Weiden’s interest in the criminal justice system has illuminated his academic path. He began his legal studies at Tulane Law School in New Orleans, but after one year, and missing Denver terribly, he transferred to the Sturm College of Law. There, he enjoyed courses on criminal procedure and learning about famous criminal trials. These inspired him to dig deeper into criminal justice issues for Natives and non-Natives alike.

Weiden had been practicing law in Denver for several years when he decided to pursue a doctoral degree in political science/government (with a subspecialty in racial and ethnic politics) from the University of Texas at Austin. Upon completing his doctoral studies, he returned to Colorado and to DU, where he was a full-time lecturer from 1999–2001.
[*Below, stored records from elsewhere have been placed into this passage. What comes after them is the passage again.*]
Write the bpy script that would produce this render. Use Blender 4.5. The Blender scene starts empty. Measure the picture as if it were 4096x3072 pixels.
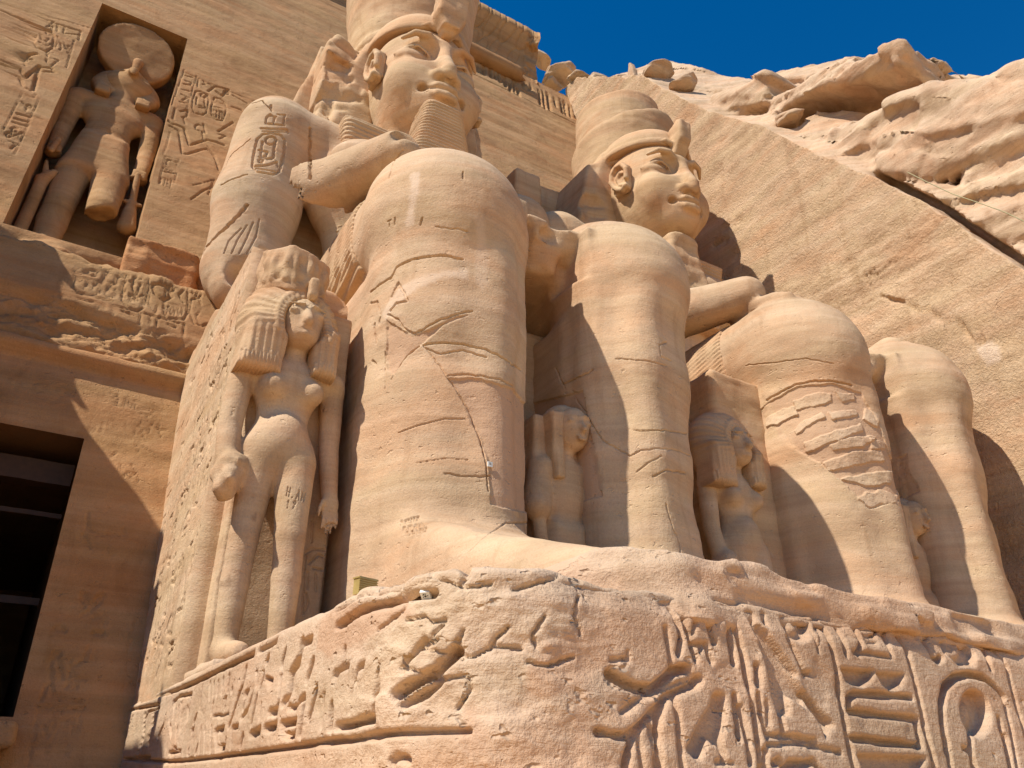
import bpy, math, random
import numpy as np
import time
T0 = time.time()
from mathutils import Matrix, Vector
from mathutils.bvhtree import BVHTree

# ------------------------------------------------------------------ camera, sky, sun
C = bpy.context.scene.collection
scene = bpy.context.scene
PITCH, YAW, ROLL = [math.radians(a) for a in (26.836, 31.008, 0.465)]
LENS = 28.45
GROUND = -1.7


def cam_axes():
    f = np.array([math.sin(YAW) * math.cos(PITCH), math.cos(YAW) * math.cos(PITCH), math.sin(PITCH)])
    rt = np.array([math.cos(YAW), -math.sin(YAW), 0.0])
    up = np.cross(rt, f)
    return np.array([math.cos(ROLL) * rt + math.sin(ROLL) * up, -math.sin(ROLL) * rt + math.cos(ROLL) * up, f])


AX = cam_axes()
cam = bpy.data.cameras.new('camera')
cam.lens = LENS
cam.sensor_width = 36
cam.clip_end = 2000
camo = bpy.data.objects.new('camera', cam)
camo.matrix_world = Matrix([[AX[0][i], AX[1][i], -AX[2][i], 0.0] for i in range(3)] + [[0, 0, 0, 1]])
C.objects.link(camo)
scene.camera = camo

SUN_EL = math.radians(51.0)
SUN_H = np.array([-0.990, -0.140])          # where the sun stands, seen from above
world = bpy.data.worlds.new('World')
scene.world = world
world.use_nodes = True
wn = world.node_tree.nodes
sky = wn.new('ShaderNodeTexSky')
sky.sky_type = 'NISHITA'
sky.sun_disc = False
sky.sun_elevation = SUN_EL
sky.sun_rotation = math.atan2(SUN_H[0], SUN_H[1])
sky.altitude = 800
sky.air_density = 1.0
sky.dust_density = 0.0
sky.ozone_density = 5.0
wn['Background'].inputs['Strength'].default_value = 0.102
hsv = wn.new('ShaderNodeHueSaturation')
hsv.inputs['Saturation'].default_value = 1.33
world.node_tree.links.new(sky.outputs[0], hsv.inputs['Color'])
world.node_tree.links.new(hsv.outputs[0], wn['Background'].inputs['Color'])

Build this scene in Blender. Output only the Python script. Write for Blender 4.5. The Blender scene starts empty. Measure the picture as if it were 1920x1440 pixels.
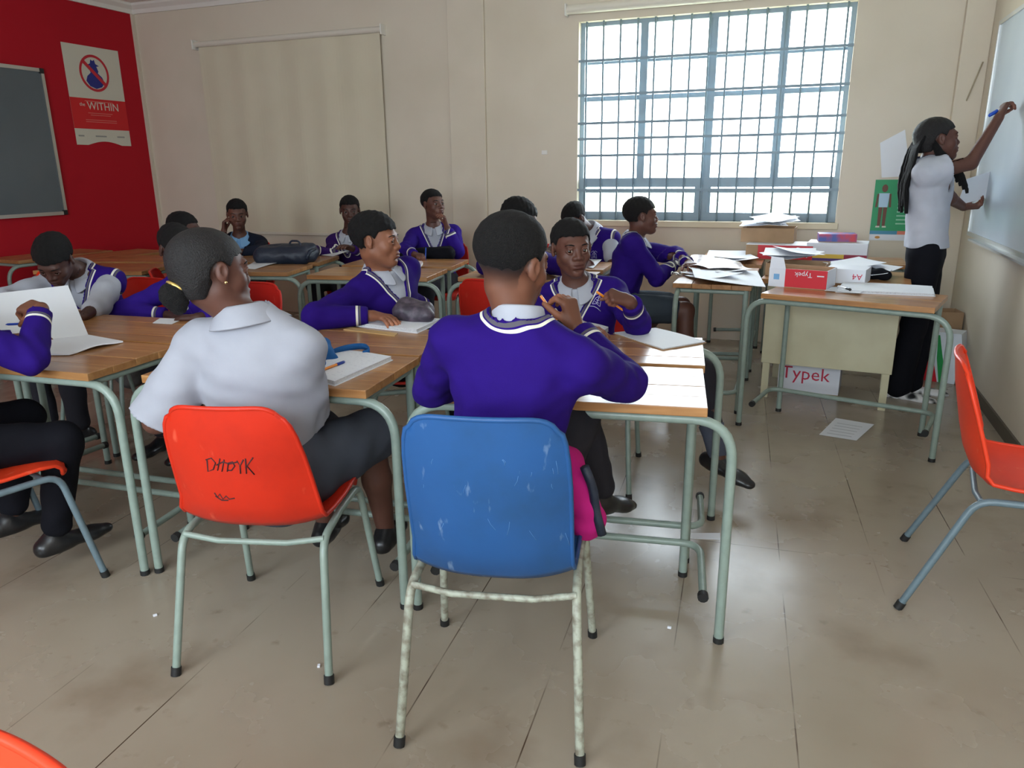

Following his stint at DU, Weiden taught at the United States Naval Academy and Hofstra University, among other schools, but Denver still pulled at his heartstrings. In 2013, he accepted a job as a professor at Metropolitan State University of Denver, where today he teaches courses on law, American politics and Native American studies. 

Although he’s been teaching about it for years, Weiden admits that most people don’t know about the broken criminal justice system on reservations. With remedying that in mind, he decided to marry his academic interests with his interest in literature (he has an MFA in creative writing from the Institute of American Indian Arts), and thus “Winter Counts” was born.

The debut novel has received rave reviews. One reviewer deemed Weiden “a major new voice in crime fiction, indigenous fiction and American literature.” And no less an authority than DU alumnus and bestselling crime writer C.J. Box was equally enthusiastic, calling the book “a knowing, authentic, closely observed novel about modern-day Lakotas that rings absolutely true.”

The book also was named one of the Best Books of 2020 by Publishers Weekly, Library Journal, Amazon and NPR, among others. More recently, it was nominated for the 2021 Edgar Award for Best First Novel.

“The Edgar Award of the Mystery Writers of America is the highest honor that crime writers have. It’s the equivalent in our world of the Oscars,” Weiden says. The award ceremony, normally a black-tie affair, will be held virtually on April 29.

“I’m told that I’m the second Native American person ever to be nominated for an Edgar. No Native has ever won it, although I should say that the wonderful crime writer Martin Cruz Smith received the Grand Master award.

“It’s a cliché, but I am just honored to be nominated,” he adds.

In addition to his success with “Winter Counts,” Weiden received the 2020 Spur Award from the Western Writers of America for his children’s book, “Spotted Tail(Reycraft, 2019)

“I have two children, and when they were young, I didn’t have any kids’ books that dealt with the famous Native people from my nation, and our most famous leader is Chief Spotted Tail,” Weiden explains. He’d been mulling this idea for a long time, so when Reycraft issued a call for children’s books representing voices that traditionally have been marginalized, Weiden was all in. 

“I wrote the text, but I’m proud to say that Reycraft brought in a Native artist, and the artwork is absolutely spectacular in the book,” he says.

Weiden is now under contract with Harper Collins to write a sequel to “Winter Counts,” tentatively titled “Wounded Horse,” proving that Weiden’s instincts were right: He’s not finished with his intriguing protagonist quite yet.